Obasanjo intends to use the book to inflict mortal damage, hence his choice of words and narrative.

 

He wrote: “Jonathan is lacking in broad vision, knowledge, confidence, understanding, concentration, capacity, sense of security, courage, moral and ethical principles, character and passion to move the nation forward on a fast trajectory.

 

“Although he might wish to do well, he does not know how nor does he have the capacity to.
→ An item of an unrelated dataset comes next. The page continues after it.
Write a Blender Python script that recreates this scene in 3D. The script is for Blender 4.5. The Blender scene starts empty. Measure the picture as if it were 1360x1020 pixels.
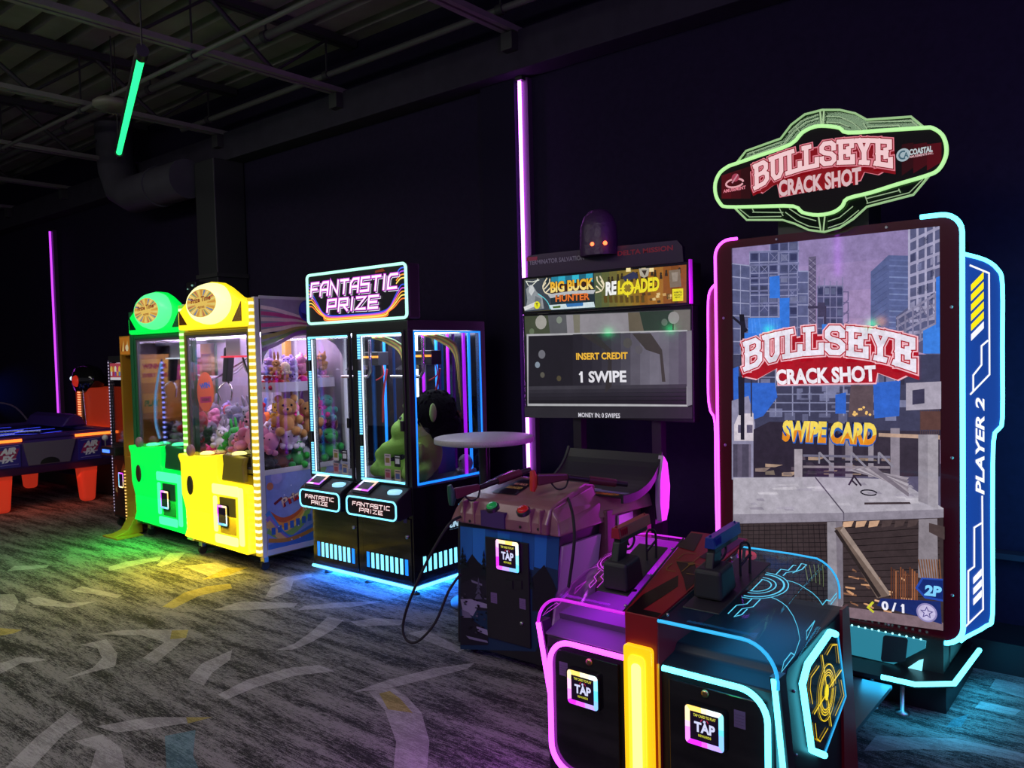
import bpy, math, random
from mathutils import Vector, Matrix
R = math.radians
rnd = random.Random(7)
sc = bpy.context.scene
COL = sc.collection

# ---------------------------------------------------------------- camera
FPX = 1071.34
CROT = Matrix(((0.77289394, -0.00592256, 0.63450759),
               (0.63407241, 0.04539382, -0.77194014),
               (-0.02423086, 0.99895161, 0.03883994)))
CLOC = Vector((0, 0, 1.6))
cam = bpy.data.cameras.new('camera')
cam.sensor_width = 36.0
cam.lens = FPX / 1360 * 36.0
cam.clip_start = 0.05
camo = bpy.data.objects.new('camera', cam)
COL.objects.link(camo)
camo.matrix_world = Matrix.Translation(CLOC) @ CROT.to_4x4()
sc.camera = camo

# ---------------------------------------------------------------- world, general light, exposure
AMB = 0.11
world = bpy.data.worlds.new('room_ambient'); sc.world = world
world.use_nodes = True
world.node_tree.nodes['Background'].inputs[0].default_value = (0.82, 0.80, 0.98, 1)
world.node_tree.nodes['Background'].inputs[1].default_value = AMB
sc.view_settings.view_transform = 'Standard'
sc.view_settings.look = 'None'
sc.view_settings.exposure = 0.0
sc.view_settings.gamma = 1.0
sc.view_settings.use_curve_mapping = False
sc.cycles.max_bounces = 8
sc.cycles.transparent_max_bounces = 24
sc.cycles.sample_clamp_indirect = 4.0
sc.cycles.caustics_reflective = False
sc.cycles.caustics_refractive = False

def area(name, loc, rot, sx, sy, power, col, spread=180):
    l = bpy.data.lights.new(name, 'AREA'); l.shape = 'RECTANGLE'
    l.size = sx; l.size_y = sy; l.energy = power; l.color = col; l.spread = R(spread)
    o = bpy.data.objects.new(name, l); COL.objects.link(o)
    o.location = loc; o.rotation_euler = rot
    return o
# the dim house lights behind and to the left of the camera
area('house_light', (-2.6, -1.2, 3.7), (R(20), 0, 0), 3.0, 1.2, 70, (1.0, 0.96, 0.90))
area('house_light', (-6.8, 0.6, 3.7), (R(15), 0, 0), 2.4, 1.2, 42, (1.0, 0.95, 0.86))
# purple tubes on the opposite side of the hall
area('purple_house_light', (1.6, 0.4, 3.4), (R(45), 0, R(25)), 0.2, 2.4, 45, (0.40, 0.08, 1.0))

# ---------------------------------------------------------------- helpers
def lin(c):
    c = c / 255.0
    return c / 12.92 if c <= 0.04045 else ((c + 0.055) / 1.055) ** 2.4
def hx(s, k=1.0):
    s = s.lstrip('#')
    return tuple(lin(int(s[i:i + 2], 16)) * k for i in (0, 2, 4))
def ray(px, py):
    return CROT @ Vector((px - 680, -(py - 510), -FPX))
def at(px, py, x=None, y=None, z=None):
    """the point of the room seen at a photo pixel, on the plane x, y or z = const"""
    r = ray(px, py)
    if x is not None: t = (x - CLOC.x) / r.x
    elif y is not None: t = (y - CLOC.y) / r.y
    else: t = (z - CLOC.z) / r.z
    return CLOC + r * t

MATS = {}
def mat(name, col=(0.5, 0.5, 0.5), rough=0.5, metal=0.0, emit=None, strength=0.0, bump=0.0, bscale=60.0, var=0.0, coat=0.0, spec=0.5):
    if name in MATS: return MATS[name]
    m = bpy.data.materials.new(name); m.use_nodes = True
    nt = m.node_tree; b = nt.nodes['Principled BSDF']
    b.inputs['Base Color'].default_value = (*col, 1)
    b.inputs['Roughness'].default_value = rough
    b.inputs['Metallic'].default_value = metal
    b.inputs['Coat Weight'].default_value = coat
    b.inputs['Specular IOR Level'].default_value = spec
    if emit:
        b.inputs['Emission Color'].default_value = (*emit, 1)
        b.inputs['Emission Strength'].default_value = strength
    if bump or var:
        tc = nt.nodes.new('ShaderNodeTexCoord'); n = nt.nodes.new('ShaderNodeTexNoise')
        n.inputs['Scale'].default_value = bscale; n.inputs['Detail'].default_value = 3
        nt.links.new(tc.outputs['Object'], n.inputs['Vector'])
        if bump:
            bp = nt.nodes.new('ShaderNodeBump'); bp.inputs['Strength'].default_value = bump; bp.inputs['Distance'].default_value = 0.01
            nt.links.new(n.outputs[0], bp.inputs['Height']); nt.links.new(bp.outputs[0], b.inputs['Normal'])
        if var:
            mx = nt.nodes.new('ShaderNodeMix'); mx.data_type = 'RGBA'
            mx.inputs[6].default_value = (*[c * (1 - var) for c in col], 1)
            mx.inputs[7].default_value = (*[min(1, c * (1 + var)) for c in col], 1)
            nt.links.new(n.outputs[0], mx.inputs[0]); nt.links.new(mx.outputs[2], b.inputs['Base Color'])
    MATS[name] = m
    return m
def glow(name, col, strength, base=None):
    return mat(name, base or tuple(min(0.8, c) for c in col), 0.35, emit=col, strength=strength)
def glass(name, tint=(1, 1, 1), refl=0.06, rough=0.02, tcol=None, k=0.6):
    if name in MATS: return MATS[name]
    m = bpy.data.materials.new(name); m.use_nodes = True
    nt = m.node_tree; nt.nodes.clear()
    o = nt.nodes.new('ShaderNodeOutputMaterial'); t = nt.nodes.new('ShaderNodeBsdfTransparent')
    g = nt.nodes.new('ShaderNodeBsdfGlossy'); mx = nt.nodes.new('ShaderNodeMixShader')
    t.inputs[0].default_value = (*(tcol or tint), 1); g.inputs[0].default_value = (*tint, 1)
    g.inputs['Roughness'].default_value = rough
    lw = nt.nodes.new('ShaderNodeLayerWeight'); lw.inputs[0].default_value = 0.12
    ad = nt.nodes.new('ShaderNodeMath'); ad.operation = 'MULTIPLY_ADD'; ad.use_clamp = True
    ad.inputs[1].default_value = k; ad.inputs[2].default_value = refl
    nt.links.new(lw.outputs[0], ad.inputs[0]); nt.links.new(ad.outputs[0], mx.inputs[0])
    nt.links.new(t.outputs[0], mx.inputs[1]); nt.links.new(g.outputs[0], mx.inputs[2]); nt.links.new(mx.outputs[0], o.inputs[0])
    MATS[name] = m
    return m
def artmat(name, emit=0.0, rough=0.3, noise=0.0, nscale=40.0, spec=0.5):
    """one material for drawn pictures: each face of the picture carries its own ink colour"""
    if name in MATS: return MATS[name]
    m = bpy.data.materials.new(name); m.use_nodes = True
    nt = m.node_tree; b = nt.nodes['Principled BSDF']; b.inputs['Roughness'].default_value = rough
    b.inputs['Specular IOR Level'].default_value = spec
    a = nt.nodes.new('ShaderNodeAttribute'); a.attribute_name = 'ink'
    src = a.outputs['Color']
    if noise:
        tc = nt.nodes.new('ShaderNodeTexCoord'); n = nt.nodes.new('ShaderNodeTexNoise'); n.inputs['Scale'].default_value = nscale
        n.inputs['Detail'].default_value = 6; n.inputs['Roughness'].default_value = 0.7
        nt.links.new(tc.outputs['Object'], n.inputs['Vector'])
        mr = nt.nodes.new('ShaderNodeMapRange'); mr.inputs[1].default_value = 0.3; mr.inputs[2].default_value = 0.7
        mr.inputs[3].default_value = 1 - noise; mr.inputs[4].default_value = 1 + noise
        nt.links.new(n.outputs[0], mr.inputs[0])
        mm = nt.nodes.new('ShaderNodeVectorMath'); mm.operation = 'SCALE'
        nt.links.new(src, mm.inputs[0]); nt.links.new(mr.outputs[0], mm.inputs['Scale']); src = mm.outputs[0]
    if emit:
        b.inputs['Base Color'].default_value = (0.01, 0.01, 0.01, 1)
        nt.links.new(src, b.inputs['Emission Color']); b.inputs['Emission Strength'].default_value = emit
    else:
        nt.links.new(src, b.inputs['Base Color'])
    MATS[name] = m
    return m

class MB:
    """collects shapes in room coordinates; build() links them as ONE mesh object"""
    def __init__(s): s.v = []; s.f = []; s.c = []; s.sm = []; s.ink = None; s.M = None; s.mi = []; s.slot = 0
    def add(s, vs, fs, smooth=False):
        k = len(s.v)
        for p in vs:
            p = Vector(p)
            s.v.append(s.M @ p if s.M is not None else p)
        for f in fs:
            s.f.append([i + k for i in f]); s.c.append(s.ink); s.sm.append(smooth); s.mi.append(s.slot)
        return s
    def box(s, x0, x1, y0, y1, z0, z1):
        v = [(x, y, z) for z in (z0, z1) for y in (y0, y1) for x in (x0, x1)]
        return s.add(v, [(0, 2, 3, 1), (4, 5, 7, 6), (0, 1, 5, 4), (2, 6, 7, 3), (0, 4, 6, 2), (1, 3, 7, 5)])
    def hexa(s, b, t):
        """four bottom points, four top points, both counter-clockwise from above"""
        return s.add(list(b) + list(t), [(3, 2, 1, 0), (4, 5, 6, 7), (0, 1, 5, 4), (1, 2, 6, 5), (2, 3, 7, 6), (3, 0, 4, 7)])
    def prism(s, pts, axis, a, b, smooth=False):
        n = len(pts)
        def mk(p, d): return {'x': (d, p[0], p[1]), 'y': (p[0], d, p[1]), 'z': (p[0], p[1], d)}[axis]
        v = [mk(p, a) for p in pts] + [mk(p, b) for p in pts]
        f = [tuple(range(n)), tuple(range(2 * n - 1, n - 1, -1))]
        f += [(i, i + n, (i + 1) % n + n, (i + 1) % n) for i in range(n)]
        return s.add(v, f)
    def frame(s, pts, axis, a, b, inner):
        """ring between an outline and an inner outline of as many points"""
        n = len(pts)
        def mk(p, d): return {'x': (d, p[0], p[1]), 'y': (p[0], d, p[1]), 'z': (p[0], p[1], d)}[axis]
        v = [mk(p, a) for p in pts] + [mk(p, b) for p in pts] + [mk(p, a) for p in inner] + [mk(p, b) for p in inner]
        f = []
        for i in range(n):
            j = (i + 1) % n
            f += [(i, i + n, j + n, j), (i + 2 * n, j + 2 * n, j + 3 * n, i + 3 * n), (i, j, j + 2 * n, i + 2 * n), (i + n, i + 3 * n, j + 3 * n, j + n)]
        return s.add(v, f)
    def rframe(s, x0, x1, z0, z1, w, y0, y1):
        return s.frame([(x0, z0), (x1, z0), (x1, z1), (x0, z1)], 'y', y0, y1, [(x0 + w, z0 + w), (x1 - w, z0 + w), (x1 - w, z1 - w), (x0 + w, z1 - w)])
    def tube(s, path, r, n=8, closed=False, flat=None):
        path = [Vector(p) for p in path]; m = len(path); vs = []; up = None
        for i, p in enumerate(path):
            if closed: d = path[(i + 1) % m] - path[i - 1]
            else: d = path[min(i + 1, m - 1)] - path[max(i - 1, 0)]
            d.normalize()
            if up is None:
                up = Vector((0, 0, 1)) if abs(d.z) < 0.9 else Vector((0, 1, 0))
            a = d.cross(up)
            if a.length < 1e-5: a = d.orthogonal()
            a.normalize(); b = a.cross(d); b.normalize(); up = b
            rr = r[i] if isinstance(r, (list, tuple)) else r
            for k in range(n):
                t = 2 * math.pi * k / n
                vs.append(p + a * (rr * math.cos(t)) + b * (rr * math.sin(t)))
        fs = []
        for i in range(m if closed else m - 1):
            i2 = (i + 1) % m
            for k in range(n):
                k2 = (k + 1) % n
                fs.append((i * n + k, i * n + k2, i2 * n + k2, i2 * n + k))
        s.add(vs, fs, True)
        if not closed: s.add(vs[:n], [tuple(range(n - 1, -1, -1))]); s.add(vs[-n:], [tuple(range(n))])
        return s
    def lathe(s, prof, c, n=24, axis='z', sx=1.0, sy=1.0):
        vs = []
        for r, h in prof:
            for k in range(n):
                t = 2 * math.pi * k / n; a, b = r * math.cos(t) * sx, r * math.sin(t) * sy
                vs.append({'z': (c[0] + a, c[1] + b, c[2] + h), 'y': (c[0] + a, c[1] - h, c[2] + b), 'x': (c[0] + h, c[1] + a, c[2] + b)}[axis])
        m = len(prof); fs = [(i * n + k, i * n + (k + 1) % n, (i + 1) * n + (k + 1) % n, (i + 1) * n + k) for i in range(m - 1) for k in range(n)]
        s.add(vs, fs, True)
        s.add(vs[:n], [tuple(range(n - 1, -1, -1))]); s.add(vs[-n:], [tuple(range(n))])
        return s
    def ball(s, c, r, nu=14, nv=9):
        if not isinstance(r, (tuple, list)): r = (r, r, r)
        vs = [(c[0], c[1], c[2] - r[2])]
        for j in range(1, nv):
            t = math.pi * j / nv
            for k in range(nu):
                p = 2 * math.pi * k / nu
                vs.append((c[0] + r[0] * math.sin(t) * math.cos(p), c[1] + r[1] * math.sin(t) * math.sin(p), c[2] - r[2] * math.cos(t)))
        vs.append((c[0], c[1], c[2] + r[2])); e = len(vs) - 1; fs = []
        for k in range(nu):
            k2 = (k + 1) % nu
            fs.append((0, 1 + k2, 1 + k)); fs.append((e, e - nu + k, e - nu + k2))
            for j in range(nv - 2): fs.append((1 + j * nu + k, 1 + j * nu + k2, 1 + (j + 1) * nu + k2, 1 + (j + 1) * nu + k))
        return s.add(vs, fs, True)
    def build(s, name, m, parent=None, bev=0.0, seg=2, smooth=False, remesh=0.0, origin=None):
        me = bpy.data.meshes.new(name)
        org = Vector(origin) if origin is not None else (Vector(ORG.get(parent.name, (0, 0, 0))) if parent else Vector((0, 0, 0)))
        me.from_pydata([tuple(p - org) for p in s.v], [], s.f)
        ms = m if isinstance(m, (list, tuple)) else [m]
        for q in ms: me.materials.append(q)
        me.polygons.foreach_set('use_smooth', [bool(a or smooth) for a in s.sm])
        if len(ms) > 1: me.polygons.foreach_set('material_index', s.mi)
        if any(c is not None for c in s.c):
            at_ = me.attributes.new('ink', 'FLOAT_COLOR', 'CORNER'); i = 0
            for poly, c in zip(me.polygons, s.c):
                for _ in poly.loop_indices:
                    at_.data[i].color = (*(c or (0, 0, 0)), 1); i += 1
        me.validate(); me.update()
        o = bpy.data.objects.new(name, me); COL.objects.link(o)
        if parent: o.parent = parent; ORG[o.name] = org
        elif origin is not None: o.location = org; ORG[o.name] = org
        if remesh:
            md = o.modifiers.new('weld', 'REMESH'); md.mode = 'VOXEL'; md.voxel_size = remesh; md.use_smooth_shade = True
            ms_ = o.modifiers.new('soft', 'SMOOTH'); ms_.factor = 0.5; ms_.iterations = 6
        if bev:
            md = o.modifiers.new('edge', 'BEVEL'); md.width = bev; md.segments = seg; md.limit_method = 'ANGLE'; md.angle_limit = R(40)
        return o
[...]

To compound his problem he has not surrounded himself with aides sufficiently imbued with the qualities and abilities to help him out.

 

“Most of them are greedy hangers-on or hungry lackluster characters interested only in their mouths and their pockets.”

 

Obasanjo branded Jonathan the most corrupt leader Nigeria ever had.

 

“In the area of corruption … under Jonathan we seem to have gone from frying pan to fire. If in the past corruption was in the corridors of power, it would seem now to be in the sitting room, dining room and bedroom of power.

 

“If what is called ‘corruption’ is stealing, under the watch of Goodluck Jonathan, then government has become legalised and protected robbery.”

 

Then, Obasanjo threw the sucker punch, describing Jonathan as an inept, ineffective, inefficient, careless, clueless, callous, insensitive, and a selfish leader.

 

 

Most times when you hear Obasanjo talk, you wonder if he is not the same man who ruled Nigeria for eight years. I have been wondering if he could have allowed anyone to write this kind of book about him when he was in power.

 

Obasanjo forced Audu Ogbeh to resign his chairmanship of the PDP because Ogbeh chastised him over the role he played in the kidnap of Governor Chris Ngige.

 

I remember the instability in the Senate and how he orchestrated the impeachment of about four Senate presidents.

 

Obasanjo chased out the founding fathers of the PDP, which was formed when he was in prison. I remember the do-or-die elections that he foisted on the country.

 

I remember the unexplained political assassinations, including the killing of his Justice Minister and Attorney General of the Federation, Bola Ige. I remember the illegal impeachment of governors, including Joshua Dariye of Plateau State and Rasheed Ladoja of Oyo State.

 

Obasanjo used the EFCC to hound political opponents. I remember how, he, a man who came out of prison, wretched and almost broken, became one of the richest Nigerians alive today after eight years in power as president, and I wonder where he got the money.

 

If Obasanjo had allowed the people to be the pivot of our democracy, we wouldn’t have had a Yar’Adua/Jonathan presidency in the first place. He used his eight-year tenure to enthrone political imposition and gangsterism. Yet, he has the guts to throw stones.

 

I don’t blame him. I blame the system that has tolerated him for so long.

 

What Obasanjo has done with his new memoirs is to challenge others to document their own account, and expose him for what and who he is – as General Alabi Isama did in his book, The Tragedy of Victory, which eviscerated Obasanjo’s war memoirs.